I want to address some of the comments made by Members in the Chamber, particularly those representing Northern Ireland constituencies. They will know that I do not often speak on Northern Ireland matters because I respect the fact that they are the elected representatives for the area. Nevertheless, as we have seen demonstrated today, the issues we are discussing are about upholding human rights right across the UK.

I, too, honestly wish that the issue of abortion rights and extending them to Northern Ireland was being addressed by an enlightened Assembly in Northern Ireland, but unfortunately, as we all know, the Assembly is not sitting and is not likely to sit for some time, so we have a decision to make this afternoon: do we sit on these Benches, twiddle our thumbs and think that maybe sometime in the next three, five or 10 years we will get around to making a decision about abortion and what is happening to women in Northern Ireland? I hope we do not make that decision.

We all assume that women in Northern Ireland are able to travel to England to secure an abortion, but of course, not all woman can, so we still have women in Northern Ireland accessing backstreet abortions.

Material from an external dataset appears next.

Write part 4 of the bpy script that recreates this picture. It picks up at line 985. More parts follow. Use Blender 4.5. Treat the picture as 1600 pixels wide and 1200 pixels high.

It is hard to believe that this is happening in our country in this day and age.

I did not know decades ago that I was going to be in a situation one day where I could do something to secure better access to safe abortion services for women in Northern Ireland, but I am in that position, and all of us in this Chamber are in that position today. I hope that we will set aside the arguments about devolution, important though they are, because at the moment we cannot get a solution to this problem through the devolved Assembly. What we have to do instead is wake up to the opportunity that we all have to stop women in Northern Ireland having to travel to England for an abortion and to enable them to access safe abortion services the way any other woman can in the UK. It is also wrong to say that this will open the floodgates to unregulated abortion; we heard from my hon. Friends the Members for Kingston upon Hull North and for Walthamstow about the frameworks that have been set out to deliver regulated abortion services in Northern Ireland.

This is not an issue that has been delayed for two-plus years while the Assembly has not been sitting; it has been an issue for four decades, if not longer, and we must act now to protect the women in Northern Ireland.